Principle 21

A charitable organization must keep complete, current, and accurate financial records and ensure strong financial controls are in place. Its board should receive and review timely reports of the organization’s financial activities and should have a qualified, independent financial expert audit or review these statements annually in a manner appropriate to the organization’s size and scale of operations.

Complete and accurate financial statements are essential for a charitable organization to fulfill its legal responsibilities and for its board of directors to exercise appropriate oversight of the organization’s financial resources. A board that does not have members with financial expertise should retain a qualified paid or volunteer accounting professional to establish whether financial systems and reports are organized and implemented appropriately.

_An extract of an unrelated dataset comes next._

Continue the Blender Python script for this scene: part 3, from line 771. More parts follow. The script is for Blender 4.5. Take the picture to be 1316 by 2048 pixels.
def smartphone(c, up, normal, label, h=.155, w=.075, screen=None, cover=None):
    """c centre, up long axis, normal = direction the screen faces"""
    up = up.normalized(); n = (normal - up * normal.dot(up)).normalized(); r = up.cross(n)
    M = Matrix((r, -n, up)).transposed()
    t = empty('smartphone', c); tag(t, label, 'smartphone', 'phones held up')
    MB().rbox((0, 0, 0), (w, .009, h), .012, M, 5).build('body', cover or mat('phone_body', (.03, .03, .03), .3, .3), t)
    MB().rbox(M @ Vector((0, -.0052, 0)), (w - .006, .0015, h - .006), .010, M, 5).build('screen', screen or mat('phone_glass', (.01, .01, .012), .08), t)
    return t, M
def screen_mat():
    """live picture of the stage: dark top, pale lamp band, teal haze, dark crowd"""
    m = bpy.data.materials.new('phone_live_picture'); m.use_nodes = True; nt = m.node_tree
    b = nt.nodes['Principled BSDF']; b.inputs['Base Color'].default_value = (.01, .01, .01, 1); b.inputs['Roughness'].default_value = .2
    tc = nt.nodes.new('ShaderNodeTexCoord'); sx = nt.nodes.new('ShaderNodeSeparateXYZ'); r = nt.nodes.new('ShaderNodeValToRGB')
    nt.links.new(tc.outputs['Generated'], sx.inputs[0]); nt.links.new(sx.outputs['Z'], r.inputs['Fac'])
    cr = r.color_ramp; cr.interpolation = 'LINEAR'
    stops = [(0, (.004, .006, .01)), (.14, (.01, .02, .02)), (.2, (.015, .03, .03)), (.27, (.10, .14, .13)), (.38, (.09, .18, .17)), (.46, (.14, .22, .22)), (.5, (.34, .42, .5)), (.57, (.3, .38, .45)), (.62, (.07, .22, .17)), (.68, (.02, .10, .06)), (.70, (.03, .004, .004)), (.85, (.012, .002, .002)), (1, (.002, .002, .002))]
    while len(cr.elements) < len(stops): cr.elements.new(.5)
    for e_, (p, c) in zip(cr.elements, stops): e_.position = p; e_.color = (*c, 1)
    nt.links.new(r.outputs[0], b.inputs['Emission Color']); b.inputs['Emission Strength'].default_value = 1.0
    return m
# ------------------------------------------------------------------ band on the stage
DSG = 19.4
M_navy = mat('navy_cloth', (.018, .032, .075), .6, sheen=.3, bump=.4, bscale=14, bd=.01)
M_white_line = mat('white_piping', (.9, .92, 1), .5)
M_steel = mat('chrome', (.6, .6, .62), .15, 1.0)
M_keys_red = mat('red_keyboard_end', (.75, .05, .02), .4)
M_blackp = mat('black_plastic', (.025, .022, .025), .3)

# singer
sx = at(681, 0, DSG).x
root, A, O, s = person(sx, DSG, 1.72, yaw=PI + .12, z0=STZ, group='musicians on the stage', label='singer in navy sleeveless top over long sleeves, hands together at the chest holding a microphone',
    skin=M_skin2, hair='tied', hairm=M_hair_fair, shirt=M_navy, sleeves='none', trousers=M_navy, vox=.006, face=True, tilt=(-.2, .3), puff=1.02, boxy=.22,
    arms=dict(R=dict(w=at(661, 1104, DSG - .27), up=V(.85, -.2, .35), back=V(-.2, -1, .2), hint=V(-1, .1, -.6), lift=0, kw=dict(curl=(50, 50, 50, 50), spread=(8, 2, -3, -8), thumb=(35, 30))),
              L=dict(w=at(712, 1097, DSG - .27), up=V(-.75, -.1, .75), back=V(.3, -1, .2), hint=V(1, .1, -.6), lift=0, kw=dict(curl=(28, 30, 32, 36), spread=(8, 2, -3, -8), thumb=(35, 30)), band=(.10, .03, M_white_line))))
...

Having financial statements prepared and audited in accordance with generally accepted accounting principles and auditing standards improves the quality of the information and provides external input on the strength of financial controls that help prevent mismanagement or fraud. Each organization must ensure that it has its annual financial statements audited or reviewed as required by law in the states in which it operates or raises funds or as required by government or private funders. When an audit is not legally required, a financial review offers a less expensive option that still provides the board, regulators, and the public with some assurance of the accuracy of the organization’s financial records. Many smaller organizations that have opted to work with an independent accountant have noted that the accountant provided invaluable guidance. The IRS Form 990 asks organizations to report whether their financial statements were compiled, reviewed, or audited by an independent accountant, and whether they have an audit committee to oversee the audit process and select an independent auditor. Every charitable organization that has its financial statements independently audited, whether or not it is legally required to do so, should consider establishing an audit committee composed of independent board members with appropriate financial expertise. The audit committee should meet directly with the auditors in executive session, unfiltered by the organization’s paid staff, thereby reducing possible conflicts of interest and providing the board greater assurance that the audit has been conducted appropriately. If state law permits, the board may appoint non-voting, non-staff advisors rather than board members to the audit committee, or invite a financial expert to serve in an advisory non-voting basis.

Organizations with small boards of directors or limited organizational structures may choose not to delegate the audit responsibility to a separate committee and instead have the full board handle audit related issues. Audit committees may also be inappropriate for charitable organizations that are organized as trusts rather than as corporations.